_GOAL_
Without including any images, repeat the data exactly.

_RECORDS FOR THE EXERCISE_
────────────────────
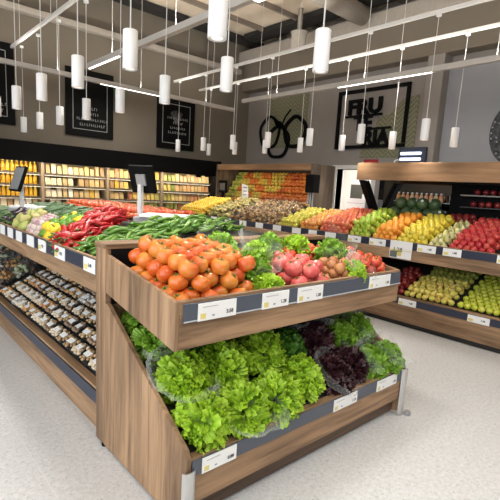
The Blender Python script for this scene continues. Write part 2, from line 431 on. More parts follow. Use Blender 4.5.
# ------------------------------------------------------------------ hanging lights
def added_uplight(t, loc, sx, sy):
    """upward light added on top of a lamp bar to brighten the ceiling"""
    L = bpy.data.lights.new('added_uplight', 'AREA'); L.shape = 'RECTANGLE'; L.size = sx; L.size_y = sy; L.energy = UPE*max(sx, sy); L.color = (1, .95, .87)
    o = bpy.data.objects.new('added_uplight', L); COL.objects.link(o); o.parent = t; o.location = loc; o.rotation_euler = (PI, 0, 0)
UPE = 10.
def bar(name, p0, p1, lo, hi, label, z=3.2):
    """square lamp profile along x or y with one lit stretch"""
    t = thing(name, ((p0[0]+p1[0])/2, (p0[1]+p1[1])/2, z), label, 'light bar')
    ax = 0 if abs(p1[0]-p0[0]) > abs(p1[1]-p0[1]) else 1
    h = .035
    a = [min(p0[i], p1[i])-(h if i != ax else 0) for i in (0, 1)]; b = [max(p0[i], p1[i])+(h if i != ax else 0) for i in (0, 1)]
    MB().box(a[0], b[0], a[1], b[1], z, z+.07).build('housing', mat('bar_paint', (.50, .48, .45), .5), t)
    a2, b2 = a[:], b[:]; a2[ax], b2[ax] = lo, hi
    for i in (0, 1):
        if i != ax: a2[i] += .02; b2[i] -= .02
    MB().box(a2[0], b2[0], a2[1], b2[1], z-.008, z).build('diffuser', LEDM, t)
    n = 4
    for k in range(n):
        q = [(a[i]+b[i])/2 for i in (0, 1)]; q[ax] = a[ax]+(k+.5)*(b[ax]-a[ax])/n
        MB().tube([(q[0], q[1], z+.07), (q[0], q[1], ZC)], .005, 5).build('hanger', CORD, t)
    L = bpy.data.lights.new('bar_light', 'AREA'); L.shape = 'RECTANGLE'; L.energy = 22; L.color = (1, .95, .88)
    L.size = (hi-lo) if ax == 0 else .04; L.size_y = .04 if ax == 0 else (hi-lo)
    o = bpy.data.objects.new('bar_light', L); COL.objects.link(o); o.parent = t
    added_uplight(t, (0, 0, .085), (b[0]-a[0]), (b[1]-a[1]))
    q = [(a[i]+b[i])/2 for i in (0, 1)]; q[ax] = (lo+hi)/2; o.location = Vector((q[0], q[1], z-.012))-t.location
bar('light_bar', (2.85, .5), (2.85, 7.05), 6.0, 7.03, 'long light bar over the middle aisle end, lit at its far tip')
bar('light_bar', (5.93, -.5), (5.93, 6.98), 3.1, 4.65, 'light bar with lit middle section crossing in front of the FRUTERIA sign')
bar('light_bar', (.4, 7.9), (6.45, 7.9), 3.4, 4.75, 'light bar running parallel to the chiller wall, lit in the middle')
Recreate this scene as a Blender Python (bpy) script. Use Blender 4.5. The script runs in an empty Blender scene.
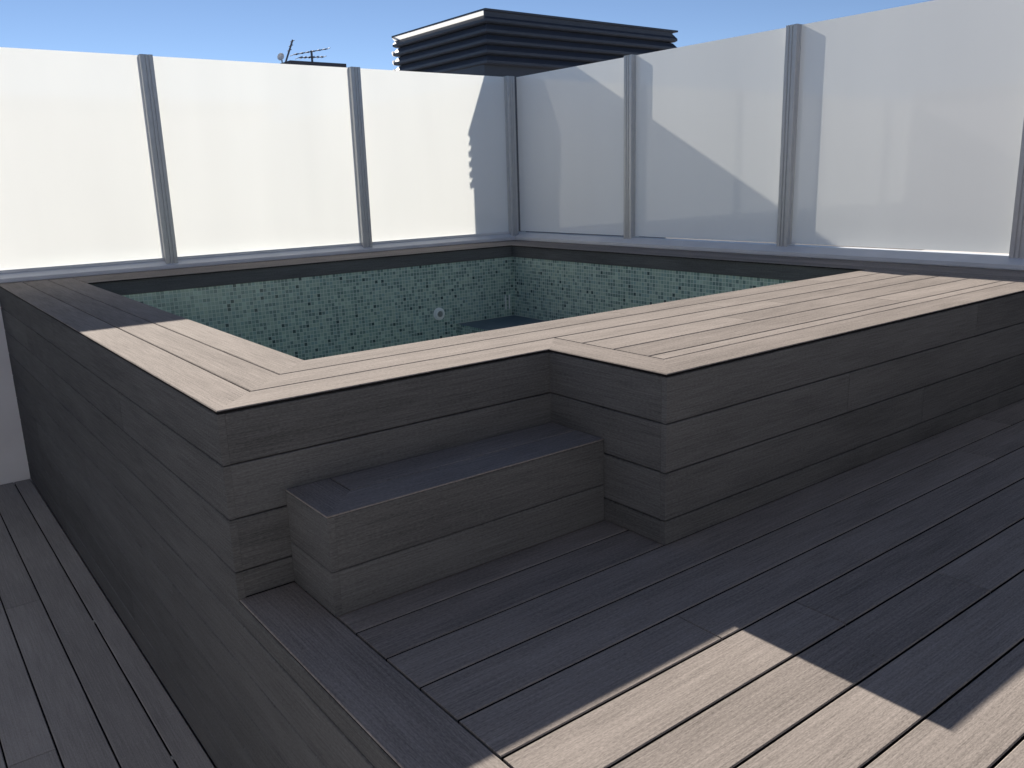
────────────────────
_TASK ANSWER_
The Blender Python script for this scene continues. Write part 2, from line 431 on. More parts follow. Use Blender 4.5.
# ------------------------------------------------------------------ hanging lights
def added_uplight(t, loc, sx, sy):
    """upward light added on top of a lamp bar to brighten the ceiling"""
    L = bpy.data.lights.new('added_uplight', 'AREA'); L.shape = 'RECTANGLE'; L.size = sx; L.size_y = sy; L.energy = UPE*max(sx, sy); L.color = (1, .95, .87)
    o = bpy.data.objects.new('added_uplight', L); COL.objects.link(o); o.parent = t; o.location = loc; o.rotation_euler = (PI, 0, 0)
UPE = 10.
def bar(name, p0, p1, lo, hi, label, z=3.2):
    """square lamp profile along x or y with one lit stretch"""
    t = thing(name, ((p0[0]+p1[0])/2, (p0[1]+p1[1])/2, z), label, 'light bar')
    ax = 0 if abs(p1[0]-p0[0]) > abs(p1[1]-p0[1]) else 1
    h = .035
    a = [min(p0[i], p1[i])-(h if i != ax else 0) for i in (0, 1)]; b = [max(p0[i], p1[i])+(h if i != ax else 0) for i in (0, 1)]
    MB().box(a[0], b[0], a[1], b[1], z, z+.07).build('housing', mat('bar_paint', (.50, .48, .45), .5), t)
    a2, b2 = a[:], b[:]; a2[ax], b2[ax] = lo, hi
    for i in (0, 1):
        if i != ax: a2[i] += .02; b2[i] -= .02
    MB().box(a2[0], b2[0], a2[1], b2[1], z-.008, z).build('diffuser', LEDM, t)
    n = 4
    for k in range(n):
        q = [(a[i]+b[i])/2 for i in (0, 1)]; q[ax] = a[ax]+(k+.5)*(b[ax]-a[ax])/n
        MB().tube([(q[0], q[1], z+.07), (q[0], q[1], ZC)], .005, 5).build('hanger', CORD, t)
    L = bpy.data.lights.new('bar_light', 'AREA'); L.shape = 'RECTANGLE'; L.energy = 22; L.color = (1, .95, .88)
    L.size = (hi-lo) if ax == 0 else .04; L.size_y = .04 if ax == 0 else (hi-lo)
    o = bpy.data.objects.new('bar_light', L); COL.objects.link(o); o.parent = t
    added_uplight(t, (0, 0, .085), (b[0]-a[0]), (b[1]-a[1]))
    q = [(a[i]+b[i])/2 for i in (0, 1)]; q[ax] = (lo+hi)/2; o.location = Vector((q[0], q[1], z-.012))-t.location
bar('light_bar', (2.85, .5), (2.85, 7.05), 6.0, 7.03, 'long light bar over the middle aisle end, lit at its far tip')
bar('light_bar', (5.93, -.5), (5.93, 6.98), 3.1, 4.65, 'light bar with lit middle section crossing in front of the FRUTERIA sign')
bar('light_bar', (.4, 7.9), (6.45, 7.9), 3.4, 4.75, 'light bar running parallel to the chiller wall, lit in the middle')
Recreate this scene as a Blender Python (bpy) script. Use Blender 4.5. The script runs in an empty Blender scene.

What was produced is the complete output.